Republican anxiety

THERE is no longer any real doubt that the Republican Party is in trouble. And there is not much doubt about the reason, either. But the remedy is not so easy to find. The trouble is one that besets any party long in office in any democratic country.

The Republicans have been in office in the United States for 7 years. They came to office because, back in 1980, they were in tune with the top national anxieties of those days and proposed doing those things that would respond to those anxieties.

But national anxieties can change over 7 years. If you take a quick mental look back at 1980 and what was going on then, you will realize how much US national anxieties have changed.

In 1980 the staff of the American Embassy in Iran was still being held hostage. A military rescue effort had failed ignominiously. This added to a general sense of uneasiness about American power and influence in the world.

While the US was being humiliated by Ayatollah Ruhollah Khomeini, the Soviets were settling down in Afghanistan, they appeared to have consolidated a long-term position in Africa (Ethiopia, Mozambique, and Angola), and Soviet influence seemed to be spreading from Cuba to Nicaragua and El Salvador in Central America.

The American voters of 1980 were anxious about Soviet expansionism and apparent US world weakness.

They had also just been through an unpleasant bout of inflation. It had undermined confidence in the ability of the Carter administration to manage the national economy.
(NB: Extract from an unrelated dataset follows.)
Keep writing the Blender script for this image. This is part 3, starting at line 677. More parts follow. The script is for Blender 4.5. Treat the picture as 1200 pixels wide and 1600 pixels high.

Voters were ready for a check on welfarism, which was widely conceived to be at the root of economic weakness.

It is beside the point that the Carter administration had sensed the new anxieties of 1980 and had taken two essential steps to meet them. President Carter began building up the armed forces almost immediately after the 1979 Soviet invasion of Afghanistan and had planted Paul Volcker in the Federal Reserve Board to check the inflation.

The remedies were being applied, but too late to dissolve the anxieties.

The Republicans of 1980 had estimated those anxieties correctly and built their campaign on the promise to remove the causes. The Reagan administration was like a military force trained for a special mission. This one was trained to rebuild US military power and influence, and to cut back on the welfare state.

It is difficult to retrain a military force for a different assignment. It is difficult to turn a political party to new tasks. The party in power tends to lose touch with changes in public anxieties.

For the American voter of 1988, fear of the Soviet Union has largely evaporated, partly because Ronald Reagan himself has gone to Moscow. Fear of Soviet armed forces, along with fear of communism, is seen to be a recessive force in history. Anxiety about too much welfarism has also evaporated.

In place of the anxieties of 1980 we now have anxiety about what drug abuse is doing in the streets of our cities and to our children, a yearning for safe and effective day care, and for protection from damage to air and water.

The Republicans have been late in responding to the new anxieties. Mr. Reagan launched an antidrug campaign, yes, but cut back on the ability of the Coast Guard to protect our sea approaches.

As usually happens, the party out of power is more aware of the new anxieties of today than the party that has been in office. The Democrats have taken the lead on the drug issue, on day care, and on anti-pollution. Mr. Reagan may complain about the Democrats' ``politicizing'' the drug issue. But he muffed it. They seized it. The same goes for day care.

So it is in politics. The party in power tends to lose touch with changes in national anxieties. George Bush is the victim of this condition. He has to play catch up. It is not easy.